-- Start of Material shown --

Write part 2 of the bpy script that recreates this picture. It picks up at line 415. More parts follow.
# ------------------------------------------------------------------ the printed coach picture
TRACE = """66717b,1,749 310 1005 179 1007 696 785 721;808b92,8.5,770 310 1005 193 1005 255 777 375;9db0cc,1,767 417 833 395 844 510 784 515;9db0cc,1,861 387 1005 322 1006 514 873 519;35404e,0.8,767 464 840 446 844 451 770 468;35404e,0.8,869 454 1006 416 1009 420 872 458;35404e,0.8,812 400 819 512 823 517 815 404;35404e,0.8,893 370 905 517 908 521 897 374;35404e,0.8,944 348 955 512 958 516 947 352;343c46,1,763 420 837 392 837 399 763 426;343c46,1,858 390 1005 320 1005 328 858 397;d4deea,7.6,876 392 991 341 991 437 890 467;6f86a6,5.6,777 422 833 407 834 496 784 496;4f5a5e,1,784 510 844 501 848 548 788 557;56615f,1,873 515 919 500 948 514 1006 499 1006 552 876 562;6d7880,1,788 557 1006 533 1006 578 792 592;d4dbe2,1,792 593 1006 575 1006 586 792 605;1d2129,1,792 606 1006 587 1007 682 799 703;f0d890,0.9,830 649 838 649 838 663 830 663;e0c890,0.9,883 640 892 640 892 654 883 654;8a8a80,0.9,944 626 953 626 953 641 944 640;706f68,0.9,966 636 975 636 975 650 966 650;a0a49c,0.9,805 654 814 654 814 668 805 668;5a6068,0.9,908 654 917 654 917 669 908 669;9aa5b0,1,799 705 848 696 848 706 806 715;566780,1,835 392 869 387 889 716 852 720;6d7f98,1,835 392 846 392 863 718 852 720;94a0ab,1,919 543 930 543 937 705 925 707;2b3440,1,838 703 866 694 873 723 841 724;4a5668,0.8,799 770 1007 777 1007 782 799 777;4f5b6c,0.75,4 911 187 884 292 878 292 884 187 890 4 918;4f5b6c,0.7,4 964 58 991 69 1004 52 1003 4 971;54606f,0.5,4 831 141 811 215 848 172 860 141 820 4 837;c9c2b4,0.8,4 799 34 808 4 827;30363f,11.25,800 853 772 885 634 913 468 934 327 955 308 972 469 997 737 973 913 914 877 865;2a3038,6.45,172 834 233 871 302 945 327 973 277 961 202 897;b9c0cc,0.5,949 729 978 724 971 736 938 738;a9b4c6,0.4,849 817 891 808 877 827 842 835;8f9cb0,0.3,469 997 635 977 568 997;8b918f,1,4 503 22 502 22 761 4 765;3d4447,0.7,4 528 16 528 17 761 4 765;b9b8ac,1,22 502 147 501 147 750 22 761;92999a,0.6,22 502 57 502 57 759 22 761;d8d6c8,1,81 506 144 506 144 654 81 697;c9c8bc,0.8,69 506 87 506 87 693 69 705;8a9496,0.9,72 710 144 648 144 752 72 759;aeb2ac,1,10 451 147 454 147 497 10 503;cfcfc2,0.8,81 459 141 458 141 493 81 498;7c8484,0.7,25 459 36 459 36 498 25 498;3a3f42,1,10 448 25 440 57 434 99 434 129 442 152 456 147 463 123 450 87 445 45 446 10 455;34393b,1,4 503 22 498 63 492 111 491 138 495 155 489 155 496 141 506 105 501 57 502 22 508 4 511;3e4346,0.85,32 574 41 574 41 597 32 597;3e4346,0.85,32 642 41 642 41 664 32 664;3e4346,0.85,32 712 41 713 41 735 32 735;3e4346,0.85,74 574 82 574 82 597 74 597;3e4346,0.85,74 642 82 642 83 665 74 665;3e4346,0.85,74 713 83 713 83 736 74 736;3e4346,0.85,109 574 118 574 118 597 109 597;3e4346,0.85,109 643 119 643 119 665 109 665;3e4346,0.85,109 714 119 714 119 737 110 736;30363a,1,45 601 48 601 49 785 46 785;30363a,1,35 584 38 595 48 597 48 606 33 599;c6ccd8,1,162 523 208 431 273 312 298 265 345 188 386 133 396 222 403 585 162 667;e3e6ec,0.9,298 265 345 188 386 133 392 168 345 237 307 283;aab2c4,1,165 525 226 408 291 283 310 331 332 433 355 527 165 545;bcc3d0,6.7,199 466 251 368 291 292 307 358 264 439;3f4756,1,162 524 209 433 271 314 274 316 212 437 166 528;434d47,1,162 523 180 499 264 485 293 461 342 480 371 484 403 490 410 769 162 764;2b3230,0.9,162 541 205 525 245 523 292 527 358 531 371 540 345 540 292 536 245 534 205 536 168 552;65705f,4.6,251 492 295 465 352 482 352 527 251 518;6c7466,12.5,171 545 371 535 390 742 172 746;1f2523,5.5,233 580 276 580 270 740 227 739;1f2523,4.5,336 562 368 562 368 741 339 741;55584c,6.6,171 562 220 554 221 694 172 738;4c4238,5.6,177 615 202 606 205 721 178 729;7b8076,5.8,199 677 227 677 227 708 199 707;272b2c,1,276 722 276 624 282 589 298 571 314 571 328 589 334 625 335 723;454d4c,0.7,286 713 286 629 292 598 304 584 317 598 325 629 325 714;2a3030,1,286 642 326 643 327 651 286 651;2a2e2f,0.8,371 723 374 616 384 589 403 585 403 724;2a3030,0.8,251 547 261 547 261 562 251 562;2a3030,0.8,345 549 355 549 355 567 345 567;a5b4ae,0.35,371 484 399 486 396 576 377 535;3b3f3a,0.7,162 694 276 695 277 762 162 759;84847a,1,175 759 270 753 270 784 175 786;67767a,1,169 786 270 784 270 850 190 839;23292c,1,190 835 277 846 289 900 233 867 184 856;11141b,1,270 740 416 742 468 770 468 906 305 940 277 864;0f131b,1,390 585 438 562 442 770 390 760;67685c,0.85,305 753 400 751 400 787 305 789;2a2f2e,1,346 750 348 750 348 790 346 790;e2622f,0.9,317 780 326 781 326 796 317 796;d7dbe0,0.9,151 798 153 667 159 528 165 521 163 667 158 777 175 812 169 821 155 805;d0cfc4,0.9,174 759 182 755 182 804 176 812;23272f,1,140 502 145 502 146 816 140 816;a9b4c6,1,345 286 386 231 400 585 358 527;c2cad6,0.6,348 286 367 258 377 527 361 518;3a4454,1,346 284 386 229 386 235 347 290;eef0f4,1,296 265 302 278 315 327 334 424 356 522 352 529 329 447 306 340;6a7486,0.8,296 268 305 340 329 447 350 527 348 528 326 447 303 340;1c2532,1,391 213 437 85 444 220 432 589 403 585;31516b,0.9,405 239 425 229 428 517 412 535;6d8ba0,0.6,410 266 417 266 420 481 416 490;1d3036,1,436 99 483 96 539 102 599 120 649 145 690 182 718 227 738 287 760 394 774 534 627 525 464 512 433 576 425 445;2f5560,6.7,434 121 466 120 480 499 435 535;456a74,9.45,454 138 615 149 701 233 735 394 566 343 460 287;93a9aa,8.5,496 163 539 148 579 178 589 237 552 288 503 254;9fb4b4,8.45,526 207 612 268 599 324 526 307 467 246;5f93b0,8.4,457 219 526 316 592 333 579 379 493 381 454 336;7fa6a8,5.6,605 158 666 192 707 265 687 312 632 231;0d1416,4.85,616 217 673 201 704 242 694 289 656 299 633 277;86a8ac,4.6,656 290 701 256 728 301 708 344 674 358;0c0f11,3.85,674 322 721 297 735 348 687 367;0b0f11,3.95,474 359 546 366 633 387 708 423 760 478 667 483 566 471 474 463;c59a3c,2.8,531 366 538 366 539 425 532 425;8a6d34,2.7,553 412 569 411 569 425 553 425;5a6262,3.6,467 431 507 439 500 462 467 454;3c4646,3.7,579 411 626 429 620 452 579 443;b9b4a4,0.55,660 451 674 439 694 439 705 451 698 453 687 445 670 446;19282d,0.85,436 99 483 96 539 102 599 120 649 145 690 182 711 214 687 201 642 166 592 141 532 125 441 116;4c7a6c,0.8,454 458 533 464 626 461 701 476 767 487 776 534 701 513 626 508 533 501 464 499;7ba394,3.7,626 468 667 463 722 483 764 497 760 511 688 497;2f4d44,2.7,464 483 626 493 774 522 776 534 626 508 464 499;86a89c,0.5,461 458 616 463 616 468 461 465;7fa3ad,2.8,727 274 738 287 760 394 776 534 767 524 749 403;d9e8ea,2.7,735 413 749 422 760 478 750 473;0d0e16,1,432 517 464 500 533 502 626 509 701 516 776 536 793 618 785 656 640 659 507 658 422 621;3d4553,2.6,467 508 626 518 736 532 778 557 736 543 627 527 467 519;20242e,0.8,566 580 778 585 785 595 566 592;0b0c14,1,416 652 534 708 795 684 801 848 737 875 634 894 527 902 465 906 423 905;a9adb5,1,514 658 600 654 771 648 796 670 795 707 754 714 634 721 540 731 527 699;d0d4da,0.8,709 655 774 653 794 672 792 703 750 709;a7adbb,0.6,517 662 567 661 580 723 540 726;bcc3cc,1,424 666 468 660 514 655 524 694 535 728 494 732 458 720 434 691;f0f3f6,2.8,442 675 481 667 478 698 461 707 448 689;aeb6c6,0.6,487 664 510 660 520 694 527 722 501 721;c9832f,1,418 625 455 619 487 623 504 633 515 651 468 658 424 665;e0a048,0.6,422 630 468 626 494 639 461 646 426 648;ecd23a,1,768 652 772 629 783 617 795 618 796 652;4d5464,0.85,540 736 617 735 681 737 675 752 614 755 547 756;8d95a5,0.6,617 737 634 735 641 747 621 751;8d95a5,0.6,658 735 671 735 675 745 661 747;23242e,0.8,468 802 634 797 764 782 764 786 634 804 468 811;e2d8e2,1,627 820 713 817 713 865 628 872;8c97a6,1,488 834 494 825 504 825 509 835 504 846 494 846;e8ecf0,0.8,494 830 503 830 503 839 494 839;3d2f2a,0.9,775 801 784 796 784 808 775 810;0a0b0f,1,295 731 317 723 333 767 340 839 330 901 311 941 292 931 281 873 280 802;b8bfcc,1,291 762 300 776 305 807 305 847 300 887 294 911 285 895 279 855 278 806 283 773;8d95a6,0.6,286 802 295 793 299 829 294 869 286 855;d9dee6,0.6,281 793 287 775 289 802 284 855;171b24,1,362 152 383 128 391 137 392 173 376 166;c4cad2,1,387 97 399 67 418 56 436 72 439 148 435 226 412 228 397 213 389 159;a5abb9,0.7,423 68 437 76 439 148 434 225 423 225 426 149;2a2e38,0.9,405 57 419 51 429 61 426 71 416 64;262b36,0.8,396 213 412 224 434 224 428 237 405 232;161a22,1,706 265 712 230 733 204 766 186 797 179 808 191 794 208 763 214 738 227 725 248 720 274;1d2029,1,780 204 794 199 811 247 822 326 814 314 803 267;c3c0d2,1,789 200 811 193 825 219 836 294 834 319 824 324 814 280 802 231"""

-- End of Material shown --
-- Start of Material shown --

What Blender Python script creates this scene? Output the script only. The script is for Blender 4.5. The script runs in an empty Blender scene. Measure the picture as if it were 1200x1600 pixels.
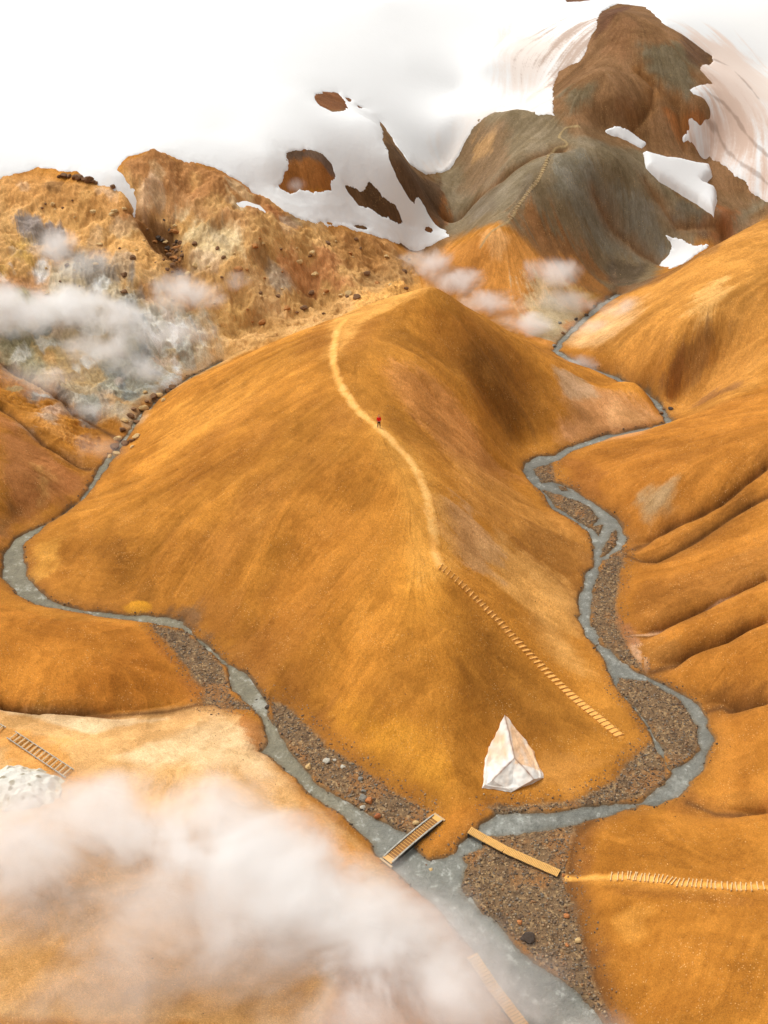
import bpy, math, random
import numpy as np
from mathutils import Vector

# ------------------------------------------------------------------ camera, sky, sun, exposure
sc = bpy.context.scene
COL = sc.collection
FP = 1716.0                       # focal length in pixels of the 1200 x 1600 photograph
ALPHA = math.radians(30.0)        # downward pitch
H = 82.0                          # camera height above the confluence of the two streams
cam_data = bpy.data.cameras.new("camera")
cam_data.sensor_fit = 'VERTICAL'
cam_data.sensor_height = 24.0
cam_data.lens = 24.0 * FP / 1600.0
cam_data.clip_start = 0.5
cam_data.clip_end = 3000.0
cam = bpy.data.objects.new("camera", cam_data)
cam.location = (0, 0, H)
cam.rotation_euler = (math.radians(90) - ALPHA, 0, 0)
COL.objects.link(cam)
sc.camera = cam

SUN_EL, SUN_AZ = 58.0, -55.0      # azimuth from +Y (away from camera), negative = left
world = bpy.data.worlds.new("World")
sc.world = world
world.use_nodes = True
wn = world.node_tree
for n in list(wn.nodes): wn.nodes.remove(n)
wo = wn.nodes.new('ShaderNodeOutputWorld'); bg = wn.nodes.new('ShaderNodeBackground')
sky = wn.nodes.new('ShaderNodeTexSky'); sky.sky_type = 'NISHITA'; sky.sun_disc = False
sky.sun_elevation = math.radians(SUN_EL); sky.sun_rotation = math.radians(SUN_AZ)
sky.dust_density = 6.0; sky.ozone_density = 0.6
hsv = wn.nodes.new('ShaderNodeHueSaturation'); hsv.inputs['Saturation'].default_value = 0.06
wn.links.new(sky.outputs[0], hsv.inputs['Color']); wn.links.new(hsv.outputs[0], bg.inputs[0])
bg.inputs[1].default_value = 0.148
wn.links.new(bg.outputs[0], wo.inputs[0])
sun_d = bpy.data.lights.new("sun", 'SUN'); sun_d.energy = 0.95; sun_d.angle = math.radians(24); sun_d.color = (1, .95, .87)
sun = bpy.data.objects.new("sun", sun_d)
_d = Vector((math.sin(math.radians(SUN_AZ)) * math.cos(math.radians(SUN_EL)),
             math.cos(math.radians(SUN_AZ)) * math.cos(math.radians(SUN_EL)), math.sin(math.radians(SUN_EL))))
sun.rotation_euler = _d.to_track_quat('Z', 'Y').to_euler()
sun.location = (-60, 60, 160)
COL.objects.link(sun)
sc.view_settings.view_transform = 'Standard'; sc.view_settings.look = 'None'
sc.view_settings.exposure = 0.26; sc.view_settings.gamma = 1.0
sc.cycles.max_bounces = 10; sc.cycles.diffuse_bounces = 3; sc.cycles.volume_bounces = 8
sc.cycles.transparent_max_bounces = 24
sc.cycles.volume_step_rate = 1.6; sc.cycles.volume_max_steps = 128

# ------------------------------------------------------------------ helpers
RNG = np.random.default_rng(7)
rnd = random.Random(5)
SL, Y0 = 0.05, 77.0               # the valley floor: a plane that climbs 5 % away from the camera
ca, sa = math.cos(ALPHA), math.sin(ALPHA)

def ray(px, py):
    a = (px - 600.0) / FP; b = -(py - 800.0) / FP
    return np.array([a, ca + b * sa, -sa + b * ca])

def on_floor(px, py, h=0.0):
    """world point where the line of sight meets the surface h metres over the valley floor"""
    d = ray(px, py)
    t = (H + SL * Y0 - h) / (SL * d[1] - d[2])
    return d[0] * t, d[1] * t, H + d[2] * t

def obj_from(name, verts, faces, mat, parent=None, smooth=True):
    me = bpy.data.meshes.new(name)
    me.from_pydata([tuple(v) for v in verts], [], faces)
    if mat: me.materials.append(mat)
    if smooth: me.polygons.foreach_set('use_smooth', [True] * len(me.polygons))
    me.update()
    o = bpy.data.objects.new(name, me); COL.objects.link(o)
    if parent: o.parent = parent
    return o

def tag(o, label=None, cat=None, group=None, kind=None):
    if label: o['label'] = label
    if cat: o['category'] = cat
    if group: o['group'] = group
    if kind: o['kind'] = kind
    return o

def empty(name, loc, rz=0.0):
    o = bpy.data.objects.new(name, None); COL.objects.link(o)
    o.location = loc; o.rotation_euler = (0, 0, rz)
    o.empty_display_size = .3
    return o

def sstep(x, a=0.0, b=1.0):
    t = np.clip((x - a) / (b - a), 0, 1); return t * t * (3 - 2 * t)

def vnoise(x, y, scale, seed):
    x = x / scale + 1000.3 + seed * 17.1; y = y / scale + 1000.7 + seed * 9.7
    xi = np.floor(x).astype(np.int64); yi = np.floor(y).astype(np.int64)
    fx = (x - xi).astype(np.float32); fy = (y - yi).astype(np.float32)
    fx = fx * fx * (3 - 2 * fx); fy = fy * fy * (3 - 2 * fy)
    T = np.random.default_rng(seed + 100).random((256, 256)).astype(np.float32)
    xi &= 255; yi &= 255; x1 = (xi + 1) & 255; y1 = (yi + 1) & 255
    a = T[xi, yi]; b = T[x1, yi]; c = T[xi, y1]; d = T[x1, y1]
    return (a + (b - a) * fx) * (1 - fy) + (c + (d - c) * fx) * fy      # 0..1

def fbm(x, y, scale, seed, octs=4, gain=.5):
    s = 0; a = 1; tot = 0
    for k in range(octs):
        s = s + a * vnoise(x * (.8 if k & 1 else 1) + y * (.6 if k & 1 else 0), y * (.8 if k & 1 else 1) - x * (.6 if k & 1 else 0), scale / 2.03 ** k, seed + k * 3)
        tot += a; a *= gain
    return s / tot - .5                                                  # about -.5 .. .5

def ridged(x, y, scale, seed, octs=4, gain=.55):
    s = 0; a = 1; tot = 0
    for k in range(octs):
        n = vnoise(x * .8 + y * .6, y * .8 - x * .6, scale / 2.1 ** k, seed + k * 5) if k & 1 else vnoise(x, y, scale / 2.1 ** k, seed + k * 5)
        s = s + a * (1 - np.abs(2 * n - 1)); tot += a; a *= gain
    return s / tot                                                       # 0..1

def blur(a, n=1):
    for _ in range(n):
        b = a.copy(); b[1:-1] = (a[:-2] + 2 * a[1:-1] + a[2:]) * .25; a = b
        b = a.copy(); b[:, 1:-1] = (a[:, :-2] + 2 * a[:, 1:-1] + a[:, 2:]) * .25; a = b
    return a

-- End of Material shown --
-- Start of Material shown --

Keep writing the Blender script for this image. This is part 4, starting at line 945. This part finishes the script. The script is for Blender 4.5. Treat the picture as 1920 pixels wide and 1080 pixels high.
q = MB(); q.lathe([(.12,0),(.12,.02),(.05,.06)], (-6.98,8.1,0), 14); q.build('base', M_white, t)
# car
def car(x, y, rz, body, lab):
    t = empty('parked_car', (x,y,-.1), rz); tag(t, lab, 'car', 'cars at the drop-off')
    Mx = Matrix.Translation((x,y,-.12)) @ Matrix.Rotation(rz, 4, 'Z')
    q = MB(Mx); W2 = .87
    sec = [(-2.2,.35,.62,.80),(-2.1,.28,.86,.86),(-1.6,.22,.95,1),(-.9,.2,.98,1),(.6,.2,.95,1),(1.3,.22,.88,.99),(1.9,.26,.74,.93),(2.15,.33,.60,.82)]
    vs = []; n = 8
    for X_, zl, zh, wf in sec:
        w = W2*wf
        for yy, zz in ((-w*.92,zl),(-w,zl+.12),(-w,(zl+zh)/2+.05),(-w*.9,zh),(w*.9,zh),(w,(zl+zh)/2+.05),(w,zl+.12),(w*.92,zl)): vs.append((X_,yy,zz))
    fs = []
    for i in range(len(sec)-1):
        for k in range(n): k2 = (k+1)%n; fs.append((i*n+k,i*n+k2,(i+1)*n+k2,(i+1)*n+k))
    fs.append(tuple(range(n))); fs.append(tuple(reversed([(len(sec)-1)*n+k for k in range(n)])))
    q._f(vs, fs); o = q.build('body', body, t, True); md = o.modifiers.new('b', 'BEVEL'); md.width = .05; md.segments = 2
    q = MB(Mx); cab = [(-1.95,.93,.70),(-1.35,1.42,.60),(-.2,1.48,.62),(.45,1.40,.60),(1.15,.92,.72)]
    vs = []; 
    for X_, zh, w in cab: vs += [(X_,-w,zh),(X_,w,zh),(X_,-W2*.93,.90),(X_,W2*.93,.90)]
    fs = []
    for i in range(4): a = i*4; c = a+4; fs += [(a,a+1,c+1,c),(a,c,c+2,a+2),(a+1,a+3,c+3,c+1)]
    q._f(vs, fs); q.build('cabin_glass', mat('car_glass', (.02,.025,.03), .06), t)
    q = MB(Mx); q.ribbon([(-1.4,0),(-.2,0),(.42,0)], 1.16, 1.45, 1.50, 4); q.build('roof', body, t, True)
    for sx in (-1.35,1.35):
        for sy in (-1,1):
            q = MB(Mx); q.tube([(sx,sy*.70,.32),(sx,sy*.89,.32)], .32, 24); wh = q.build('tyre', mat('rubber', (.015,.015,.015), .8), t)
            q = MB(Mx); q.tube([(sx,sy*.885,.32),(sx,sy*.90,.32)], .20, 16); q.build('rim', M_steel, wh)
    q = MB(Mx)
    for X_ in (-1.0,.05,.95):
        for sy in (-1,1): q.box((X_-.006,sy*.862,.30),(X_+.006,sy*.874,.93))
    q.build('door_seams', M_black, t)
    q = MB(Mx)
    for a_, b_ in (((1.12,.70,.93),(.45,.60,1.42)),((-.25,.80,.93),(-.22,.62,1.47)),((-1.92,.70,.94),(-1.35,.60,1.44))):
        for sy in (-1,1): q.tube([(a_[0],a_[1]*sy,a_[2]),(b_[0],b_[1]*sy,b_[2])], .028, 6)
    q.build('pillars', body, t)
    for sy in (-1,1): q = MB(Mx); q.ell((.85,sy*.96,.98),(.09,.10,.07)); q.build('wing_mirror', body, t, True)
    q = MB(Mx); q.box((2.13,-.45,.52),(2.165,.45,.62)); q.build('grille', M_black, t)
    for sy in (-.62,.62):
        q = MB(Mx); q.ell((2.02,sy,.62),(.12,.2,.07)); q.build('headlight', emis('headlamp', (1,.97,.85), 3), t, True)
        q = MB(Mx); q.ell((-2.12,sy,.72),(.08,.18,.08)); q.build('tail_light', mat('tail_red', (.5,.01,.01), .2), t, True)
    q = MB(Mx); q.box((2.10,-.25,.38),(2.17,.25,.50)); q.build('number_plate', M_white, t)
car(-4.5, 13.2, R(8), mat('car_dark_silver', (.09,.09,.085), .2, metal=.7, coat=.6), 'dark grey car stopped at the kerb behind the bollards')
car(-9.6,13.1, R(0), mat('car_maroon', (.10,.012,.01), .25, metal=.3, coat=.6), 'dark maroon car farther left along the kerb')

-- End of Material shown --

# [Problem details]
Show all lines from the records above where the word "that" occurs.

# [Solved exercise]
Write part 2 of the bpy script that recreates this picture. It picks up at line 415. More parts follow.
SL, Y0 = 0.05, 77.0               # the valley floor: a plane that climbs 5 % away from the camera